Anoxia Mystery

A five-year look at satellite imagery raises questions about the reason for die-offs of marine creatures at the bottom of Long Island Sound.

For 30 years people have worried about mass die-offs of lobster, crabs and other bottom-dwelling creatures in estuaries and bays of North America.

One reason for the die-offs is known — a lack of oxygen in deep water especially in spring and summer. Less understood is why this condition — called anoxia — has occured in recent decades. It’s been is linked to unnaturally large plankton blooms, caused by runoff from farmland and wastewater treatment plants.

That’s why Martha Gilmore of Wesleyan University examined satellite data for a link between anoxia and plankton volume. She and a student used satellite images of Long Island Sound from 1997 to 2002 to estimate the amount of plankton in the waters — and compared that to measured oxygen levels in bottom waters.

Martha Gilmore: We didn’t find a correlation at all.
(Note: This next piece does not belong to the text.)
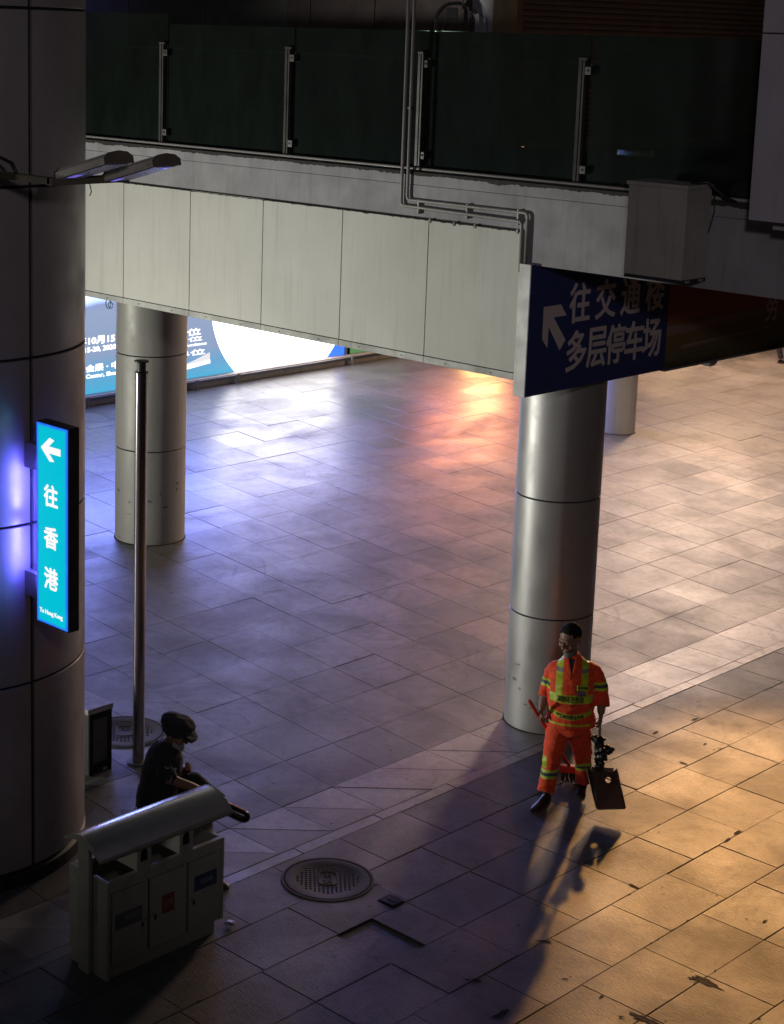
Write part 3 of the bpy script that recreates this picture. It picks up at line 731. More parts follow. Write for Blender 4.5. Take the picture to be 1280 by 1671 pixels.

The amount of plankton in the Sound made no difference in the onset or duration, or severity of the anoxia event for each of those years.

So the link between agricultural and wastewater runoff — and the die-offs of bottom-dwellers in North American bays and estuaries — doesn’t look as strong. Gilmore believes the die-offs might be related instead to a warming of these waters.

Gilmore’s result throws into question the long-held belief that human-induced high nitrogen levels in Long Island Sound are to blame for bottom-water anoxia. What could be to blame, Gilmore now suggests, is thermal stratification of waters in the sound. In other words, warmer air temperatures could be exaggerating the temperature difference between surface and bottom waters, and making it harder for warm, oxygen-rich surface waters to mix and deliver oxygen to the cooler bottom waters.

Gilmore’s observations agree with previous work done by Robert Wilson, a marine scientist at the State University of New York, Stony Brook. Wilson has shown that temperature can explain the majority of anoxic events. Two other Wesleyan University researchers are looking into the question. Johan Varekamp and Ellen Thomas are currently working on building computer models of the thermal stratification of Long Island Sound.

Martha Gilmore’s study of the waters of Long Island Sound was conducted with data from an ocean-viewing satellite known as SeaWiFs.

An instrument aboard the satellite is designed to measure chlorophyll in ocean water, and thus can be used to determine the amount of plankton in any given ocean location. Gilmore and graduate student, Taras Gapotchenko, sought to measure plankton volume in Long Island Sound over five years to see if there was any connection between plankton amount and episodes of anoxic die-off of marine bottom-dwellers there.

They ran into problems, however, because the satellite has trouble measuring chlorophyll in water that isn’t completely pure and clear. Because estuaries and bays are famously mixed with all kinds of sediment and contaminants, Gilmore and Gapotchenko were not able to get the quantitative measurements they wanted. But they were able to get some qualitative measurements of plankton volume by looking at images from a Landsat satellite from 1997 to 2002.

With Landsat, Gilmore and Gapotchenko got good, cloud-free pictures for about 10 days each month, and were able to see the extent of plankton growth in the sound, Gilmore said, “You can see in this data, the plankton color bloom. And so even though it’s not quantitatively correct, you can still, qualititatively see the extent of this area that’s greener than the other portions of the water.”

They then compared the amount of plankton in the sound throughout the study period to measurements of oxygen levels in the bottom waters. They were surprised to find no correlation between the two.